Book 228

In contrast to most studies of earliest Christianity that focus on texts, David Balch inquires into the visual world of the culture in which early Christians lived and worshipped. Jews and Christians outside Israel lived in Greek and Roman houses and apartment buildings. During earlier Republican and later Imperial periods, artists painted frescoes on the walls of their patrons' houses. Beginning in the mid-1700s, archaeologists began unearthing brilliantly colored domestic paintings, often of Greek (rarely of Roman) myths and tragedies, especially in Pompeii, Herculaneum, and Rome. The author inquires how visual representations seen daily might influence the understanding of Jewish and Christian scriptures read and heard in those same spaces as well as the meaning of rituals performed in domestic worship. Scenes from the tragedies of Euripides as well as visual representations of contemporary gladiatorial games make suffering, sacrifice, and death surprisingly present in Roman houses, themes not first introduced by Christian preaching or the Eucharist. Further, David Balch includes not only recent studies of domestic art, but also of Roman domestic architecture (domus and insulae) by British (Wallace-Hadrill), American (Clarke, Leach), German (Zanker, Dickmann), and Italian (Maiuri, Pappalardo) scholars, studies that affect descriptions of the social history of early Christianity.

Book 345

Ethnic values changed as Imperial Rome expanded, challenging ethnocentric values in Rome itself, as well as in Greece and Judea. Rhetorically, Roman, Greek, and Judean writers who eulogized their cities all claimed they would receive foreigners. Further, Greco-Roman narratives of urban tensions between rich and poor, proud and humble, promoted reconciliation and fellowship between social classes. Luke wrote Acts in this ethnic, economic, political context, narrating Jesus as a founder who changed laws to encourage receiving foreigners, which promoted civic, missionary growth and legitimated interests of the poor and humble. David L. Balch relates Roman art to early Christianity and introduces famous, pre-Roman Corinthian artists. He shows women visually represented as priests, compares Dionysian and Corinthian charismatic speech and argues that larger assemblies of the earliest, Pauline believers "sat" (1 Cor 14.30) in taverns.
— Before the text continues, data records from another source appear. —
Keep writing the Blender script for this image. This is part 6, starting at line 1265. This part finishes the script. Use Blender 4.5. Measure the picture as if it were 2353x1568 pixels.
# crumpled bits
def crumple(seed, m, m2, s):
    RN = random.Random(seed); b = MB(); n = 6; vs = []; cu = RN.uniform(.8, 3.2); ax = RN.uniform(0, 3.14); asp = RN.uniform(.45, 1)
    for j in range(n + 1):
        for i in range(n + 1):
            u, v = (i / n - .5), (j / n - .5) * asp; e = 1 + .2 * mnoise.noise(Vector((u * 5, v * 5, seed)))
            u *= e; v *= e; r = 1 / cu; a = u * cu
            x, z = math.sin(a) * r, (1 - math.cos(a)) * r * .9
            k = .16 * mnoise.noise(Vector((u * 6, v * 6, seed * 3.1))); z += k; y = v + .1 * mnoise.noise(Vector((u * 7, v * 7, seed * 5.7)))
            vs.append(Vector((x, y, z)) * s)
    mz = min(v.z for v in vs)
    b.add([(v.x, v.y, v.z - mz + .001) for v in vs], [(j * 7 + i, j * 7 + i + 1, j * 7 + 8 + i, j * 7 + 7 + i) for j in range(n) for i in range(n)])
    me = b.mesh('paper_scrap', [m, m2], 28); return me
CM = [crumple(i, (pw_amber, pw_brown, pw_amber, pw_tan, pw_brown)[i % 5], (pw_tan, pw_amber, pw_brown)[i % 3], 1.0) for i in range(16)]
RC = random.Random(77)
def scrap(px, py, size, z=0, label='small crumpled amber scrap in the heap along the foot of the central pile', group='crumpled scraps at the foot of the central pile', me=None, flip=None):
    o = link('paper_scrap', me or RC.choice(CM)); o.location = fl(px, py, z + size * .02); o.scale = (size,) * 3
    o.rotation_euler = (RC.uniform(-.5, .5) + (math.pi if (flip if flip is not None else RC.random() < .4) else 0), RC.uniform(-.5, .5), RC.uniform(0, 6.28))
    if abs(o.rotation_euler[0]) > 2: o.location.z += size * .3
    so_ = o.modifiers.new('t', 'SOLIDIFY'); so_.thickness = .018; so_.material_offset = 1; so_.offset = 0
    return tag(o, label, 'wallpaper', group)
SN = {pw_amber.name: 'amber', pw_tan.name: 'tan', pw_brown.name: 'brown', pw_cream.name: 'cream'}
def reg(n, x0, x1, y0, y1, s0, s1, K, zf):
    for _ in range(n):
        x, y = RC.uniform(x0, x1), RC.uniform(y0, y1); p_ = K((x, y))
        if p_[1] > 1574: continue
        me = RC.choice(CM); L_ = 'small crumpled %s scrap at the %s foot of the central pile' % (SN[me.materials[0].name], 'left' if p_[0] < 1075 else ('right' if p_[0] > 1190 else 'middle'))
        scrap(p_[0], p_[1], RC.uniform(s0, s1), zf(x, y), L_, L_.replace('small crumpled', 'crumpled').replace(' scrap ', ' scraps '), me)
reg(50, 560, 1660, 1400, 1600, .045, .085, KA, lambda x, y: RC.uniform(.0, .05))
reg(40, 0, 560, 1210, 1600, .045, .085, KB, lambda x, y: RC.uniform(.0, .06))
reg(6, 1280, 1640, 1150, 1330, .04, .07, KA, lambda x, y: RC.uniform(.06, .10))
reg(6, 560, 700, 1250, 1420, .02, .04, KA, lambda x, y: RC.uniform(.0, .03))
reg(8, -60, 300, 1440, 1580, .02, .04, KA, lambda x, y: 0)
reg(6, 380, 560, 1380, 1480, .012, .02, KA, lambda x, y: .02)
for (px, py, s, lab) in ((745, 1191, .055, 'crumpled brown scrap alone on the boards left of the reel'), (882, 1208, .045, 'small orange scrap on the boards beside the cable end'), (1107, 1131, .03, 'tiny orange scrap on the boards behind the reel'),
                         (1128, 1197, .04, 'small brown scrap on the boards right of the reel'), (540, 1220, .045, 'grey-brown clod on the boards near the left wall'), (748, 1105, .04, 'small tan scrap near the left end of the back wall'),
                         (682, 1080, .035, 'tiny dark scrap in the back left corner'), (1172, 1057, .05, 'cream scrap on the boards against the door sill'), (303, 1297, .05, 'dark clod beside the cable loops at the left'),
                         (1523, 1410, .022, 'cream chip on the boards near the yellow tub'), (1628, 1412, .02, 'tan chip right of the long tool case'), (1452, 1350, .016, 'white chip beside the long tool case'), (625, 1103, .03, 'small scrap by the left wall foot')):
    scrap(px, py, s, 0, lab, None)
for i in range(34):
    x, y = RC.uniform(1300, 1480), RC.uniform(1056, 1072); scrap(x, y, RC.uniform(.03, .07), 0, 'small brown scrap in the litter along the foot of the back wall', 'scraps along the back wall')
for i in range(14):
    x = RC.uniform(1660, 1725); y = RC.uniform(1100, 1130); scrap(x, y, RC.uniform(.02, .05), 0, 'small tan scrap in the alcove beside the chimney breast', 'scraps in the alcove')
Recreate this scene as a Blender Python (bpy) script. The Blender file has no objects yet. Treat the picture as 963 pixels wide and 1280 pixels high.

Also, the author demonstrates that the image of a pregnant woman in Revelation 12 subverts imperial claims to the divine origin of the emperor, before finally suggesting that visual representations by Roman domestic artists of "a category of women who upset expected forms of conduct" (Bergmann) encouraged early Christian women like Thecla, Perpetua and Felicitas to move beyond gender stereotypes of being victims. Balch concludes with two book reviews, one of Nicolas Wiater's book on the Greek biographer and historian Dionysius, who was a model for both Josephus and Luke-Acts, the second of a book by Frederick Brenk on Hellenistic philosophy and mystery religion in relation to earliest Christianity.